Deborah Philbrick, Rachel Scheu, Anne Evens
Multifamily housing retrofits provide a rich opportunity to reap energy efficiency (EE) savings. A 2009 report by McKinsey and Company estimated that there is an untapped $16 billion in energy cost savings in the sector. Despite this potential, the multifamily market has not captured investment needed to realize the energy savings, and the affordable housing sector faces additional investment barriers. This paper will make the case for the implementation of energy retrofits in affordable multifamily buildings by presenting the non-energy benefits (NEBs) associated with such upgrades. Specifically, we discuss:
Societal Non-Energy Benefits
- Environmental and air quality
- Economic
Utility Non-Energy Benefits
- Decreased costs
Owner Non-Energy Benefits
- Operations and maintenance savings
- Decreased vacancy
- Decreased energy bills
Tenant Non-Energy Benefits
- Health
- Comfort
- Financial stability
Societal, owner, and tenant benefits are also presented in a case study conducted during summer 2012 in Chicago, Illinois. The case study evaluates the NEBs of three affordable multifamily buildings, totaling 70 housing units. Highlights of the findings include that the buildings saw a 17 percent reduction in maintenance costs one year post retrofit and two-thirds of tenants felt that their units stayed cooler in the summer and warmer in the winter.
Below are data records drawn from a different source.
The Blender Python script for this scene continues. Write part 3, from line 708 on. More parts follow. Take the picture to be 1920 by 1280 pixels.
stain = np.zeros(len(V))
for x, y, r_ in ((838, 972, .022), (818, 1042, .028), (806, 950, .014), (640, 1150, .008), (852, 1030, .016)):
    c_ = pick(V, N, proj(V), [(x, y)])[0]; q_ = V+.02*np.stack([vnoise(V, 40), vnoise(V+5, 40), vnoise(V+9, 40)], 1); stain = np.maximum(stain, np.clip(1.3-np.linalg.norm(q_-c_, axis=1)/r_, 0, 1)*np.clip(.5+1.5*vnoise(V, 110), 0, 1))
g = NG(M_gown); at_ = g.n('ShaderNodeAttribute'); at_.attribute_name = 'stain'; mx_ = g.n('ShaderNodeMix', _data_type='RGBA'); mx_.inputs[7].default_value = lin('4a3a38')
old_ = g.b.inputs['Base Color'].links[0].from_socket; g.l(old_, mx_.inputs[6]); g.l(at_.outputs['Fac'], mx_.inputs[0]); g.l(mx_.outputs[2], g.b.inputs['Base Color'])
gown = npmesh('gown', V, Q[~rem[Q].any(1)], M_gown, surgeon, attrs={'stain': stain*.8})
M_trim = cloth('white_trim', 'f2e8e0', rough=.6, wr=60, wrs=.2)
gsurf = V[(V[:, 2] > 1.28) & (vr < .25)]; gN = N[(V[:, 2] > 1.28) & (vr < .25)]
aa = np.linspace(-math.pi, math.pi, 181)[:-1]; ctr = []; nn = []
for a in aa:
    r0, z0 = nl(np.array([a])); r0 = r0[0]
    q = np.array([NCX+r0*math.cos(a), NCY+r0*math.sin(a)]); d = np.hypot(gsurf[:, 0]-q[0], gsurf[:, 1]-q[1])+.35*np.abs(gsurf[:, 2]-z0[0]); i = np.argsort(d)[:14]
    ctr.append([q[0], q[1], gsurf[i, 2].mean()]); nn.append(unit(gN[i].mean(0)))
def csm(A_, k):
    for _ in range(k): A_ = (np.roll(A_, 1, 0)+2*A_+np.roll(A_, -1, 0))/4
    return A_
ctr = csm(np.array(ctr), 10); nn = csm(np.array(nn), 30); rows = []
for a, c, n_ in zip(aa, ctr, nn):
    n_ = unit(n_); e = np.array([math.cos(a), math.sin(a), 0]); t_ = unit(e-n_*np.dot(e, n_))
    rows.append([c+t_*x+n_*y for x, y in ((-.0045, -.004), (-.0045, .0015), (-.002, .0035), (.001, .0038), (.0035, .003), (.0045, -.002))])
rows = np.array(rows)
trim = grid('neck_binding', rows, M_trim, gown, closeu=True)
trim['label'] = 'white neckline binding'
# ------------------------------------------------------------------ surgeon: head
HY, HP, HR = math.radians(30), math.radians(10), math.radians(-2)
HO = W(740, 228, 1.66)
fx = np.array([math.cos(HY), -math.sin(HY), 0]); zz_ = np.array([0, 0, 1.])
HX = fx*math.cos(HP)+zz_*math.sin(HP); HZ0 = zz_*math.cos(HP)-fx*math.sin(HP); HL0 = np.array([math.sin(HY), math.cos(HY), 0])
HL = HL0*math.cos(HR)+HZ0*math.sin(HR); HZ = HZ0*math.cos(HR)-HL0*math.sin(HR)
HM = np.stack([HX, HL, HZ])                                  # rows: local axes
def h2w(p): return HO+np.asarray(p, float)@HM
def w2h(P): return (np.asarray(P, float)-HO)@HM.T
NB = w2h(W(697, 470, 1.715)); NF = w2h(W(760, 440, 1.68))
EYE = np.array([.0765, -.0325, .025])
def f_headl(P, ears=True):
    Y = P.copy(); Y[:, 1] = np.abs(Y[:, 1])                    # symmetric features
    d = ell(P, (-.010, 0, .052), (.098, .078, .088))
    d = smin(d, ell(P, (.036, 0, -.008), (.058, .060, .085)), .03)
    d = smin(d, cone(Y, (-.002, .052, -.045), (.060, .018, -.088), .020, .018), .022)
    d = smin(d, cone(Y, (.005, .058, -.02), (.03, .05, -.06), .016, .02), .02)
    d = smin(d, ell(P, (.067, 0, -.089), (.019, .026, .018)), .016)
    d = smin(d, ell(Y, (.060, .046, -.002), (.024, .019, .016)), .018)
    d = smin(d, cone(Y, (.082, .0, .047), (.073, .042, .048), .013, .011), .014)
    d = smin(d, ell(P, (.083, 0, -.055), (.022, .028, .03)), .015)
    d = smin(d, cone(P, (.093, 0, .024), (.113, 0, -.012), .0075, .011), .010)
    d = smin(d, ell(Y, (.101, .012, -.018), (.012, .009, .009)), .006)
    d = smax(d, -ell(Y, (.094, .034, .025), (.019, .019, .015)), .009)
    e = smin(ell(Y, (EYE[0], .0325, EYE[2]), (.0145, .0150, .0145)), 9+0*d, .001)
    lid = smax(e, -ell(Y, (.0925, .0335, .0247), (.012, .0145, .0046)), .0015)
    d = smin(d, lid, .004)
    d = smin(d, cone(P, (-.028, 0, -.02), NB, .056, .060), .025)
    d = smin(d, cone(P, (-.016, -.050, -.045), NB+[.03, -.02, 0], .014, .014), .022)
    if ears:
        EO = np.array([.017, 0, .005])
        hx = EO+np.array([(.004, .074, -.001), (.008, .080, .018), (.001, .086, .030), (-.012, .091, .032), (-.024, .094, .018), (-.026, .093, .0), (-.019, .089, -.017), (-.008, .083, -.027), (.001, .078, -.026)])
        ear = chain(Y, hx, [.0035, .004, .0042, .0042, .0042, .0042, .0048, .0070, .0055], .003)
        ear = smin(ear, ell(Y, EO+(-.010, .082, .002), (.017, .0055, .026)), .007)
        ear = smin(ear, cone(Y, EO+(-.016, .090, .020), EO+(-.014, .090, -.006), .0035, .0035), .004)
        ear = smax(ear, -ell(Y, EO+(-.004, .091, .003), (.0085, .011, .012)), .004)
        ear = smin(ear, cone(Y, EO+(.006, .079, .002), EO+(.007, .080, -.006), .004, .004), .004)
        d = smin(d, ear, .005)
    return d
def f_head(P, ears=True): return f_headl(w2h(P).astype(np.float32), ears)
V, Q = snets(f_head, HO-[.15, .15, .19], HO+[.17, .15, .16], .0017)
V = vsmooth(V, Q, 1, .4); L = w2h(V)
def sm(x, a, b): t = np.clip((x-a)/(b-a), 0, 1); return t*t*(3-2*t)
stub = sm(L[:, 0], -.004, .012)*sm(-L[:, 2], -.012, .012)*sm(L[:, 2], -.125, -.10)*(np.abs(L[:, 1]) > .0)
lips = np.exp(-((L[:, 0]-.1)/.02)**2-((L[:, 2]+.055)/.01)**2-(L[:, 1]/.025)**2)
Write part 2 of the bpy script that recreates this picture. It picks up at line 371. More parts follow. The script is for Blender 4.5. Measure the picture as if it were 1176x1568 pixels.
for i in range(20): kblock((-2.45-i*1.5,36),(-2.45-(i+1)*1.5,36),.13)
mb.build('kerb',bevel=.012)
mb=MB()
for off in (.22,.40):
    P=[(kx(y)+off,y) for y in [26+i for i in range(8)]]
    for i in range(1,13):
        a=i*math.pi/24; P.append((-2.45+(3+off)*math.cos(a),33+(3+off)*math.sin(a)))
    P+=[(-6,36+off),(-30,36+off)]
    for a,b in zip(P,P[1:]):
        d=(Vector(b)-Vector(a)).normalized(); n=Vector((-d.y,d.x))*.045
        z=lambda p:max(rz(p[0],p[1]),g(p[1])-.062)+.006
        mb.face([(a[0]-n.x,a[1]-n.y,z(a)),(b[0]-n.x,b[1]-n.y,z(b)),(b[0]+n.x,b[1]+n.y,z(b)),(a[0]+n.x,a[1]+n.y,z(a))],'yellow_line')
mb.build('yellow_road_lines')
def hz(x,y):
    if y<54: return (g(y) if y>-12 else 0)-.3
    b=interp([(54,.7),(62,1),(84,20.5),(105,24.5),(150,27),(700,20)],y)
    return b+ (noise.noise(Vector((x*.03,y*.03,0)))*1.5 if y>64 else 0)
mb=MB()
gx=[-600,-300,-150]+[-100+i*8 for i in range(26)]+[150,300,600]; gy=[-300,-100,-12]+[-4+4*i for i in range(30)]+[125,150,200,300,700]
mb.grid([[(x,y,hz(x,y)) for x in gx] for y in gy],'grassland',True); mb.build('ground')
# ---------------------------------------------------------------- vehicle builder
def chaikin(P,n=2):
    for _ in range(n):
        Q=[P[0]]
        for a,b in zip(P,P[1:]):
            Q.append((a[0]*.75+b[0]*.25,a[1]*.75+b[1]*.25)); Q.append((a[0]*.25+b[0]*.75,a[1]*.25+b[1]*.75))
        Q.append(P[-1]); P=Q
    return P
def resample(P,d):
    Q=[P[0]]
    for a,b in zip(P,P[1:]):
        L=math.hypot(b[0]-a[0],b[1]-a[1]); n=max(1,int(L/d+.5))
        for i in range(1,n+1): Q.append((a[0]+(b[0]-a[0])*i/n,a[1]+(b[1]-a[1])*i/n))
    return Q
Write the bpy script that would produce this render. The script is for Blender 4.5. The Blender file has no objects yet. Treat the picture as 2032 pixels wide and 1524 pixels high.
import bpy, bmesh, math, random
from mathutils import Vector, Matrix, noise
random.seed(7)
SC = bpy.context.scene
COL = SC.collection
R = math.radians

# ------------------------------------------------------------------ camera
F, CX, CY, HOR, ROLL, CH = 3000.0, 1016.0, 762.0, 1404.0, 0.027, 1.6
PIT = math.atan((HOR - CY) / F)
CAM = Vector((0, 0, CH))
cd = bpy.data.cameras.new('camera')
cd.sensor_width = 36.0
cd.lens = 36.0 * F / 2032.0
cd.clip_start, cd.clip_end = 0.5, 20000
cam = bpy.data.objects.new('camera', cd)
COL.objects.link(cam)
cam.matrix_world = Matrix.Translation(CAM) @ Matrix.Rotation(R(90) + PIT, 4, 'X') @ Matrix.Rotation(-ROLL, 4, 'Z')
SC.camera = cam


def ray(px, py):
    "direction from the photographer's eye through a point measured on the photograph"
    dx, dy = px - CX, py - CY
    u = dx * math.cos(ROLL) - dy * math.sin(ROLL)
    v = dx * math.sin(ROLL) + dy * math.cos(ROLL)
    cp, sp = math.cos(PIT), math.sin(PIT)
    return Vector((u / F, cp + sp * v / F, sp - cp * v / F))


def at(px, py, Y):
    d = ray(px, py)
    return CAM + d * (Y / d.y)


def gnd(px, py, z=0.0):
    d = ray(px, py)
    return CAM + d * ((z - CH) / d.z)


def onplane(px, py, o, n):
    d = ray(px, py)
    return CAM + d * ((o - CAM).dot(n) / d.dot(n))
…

Furthermore, a 19 percent reduction in gas usage post-retrofit represents $12,624 in savings, which is the equivalent to a 27 percent decrease in rental vacancy loss as a percent of potential receipts. The 70 units are individually heated by forced air furnaces. This case study confirms that significant NEBs to owners are possible even in the presence of a split incentive situation where the majority of energy cost savings goes to the tenants.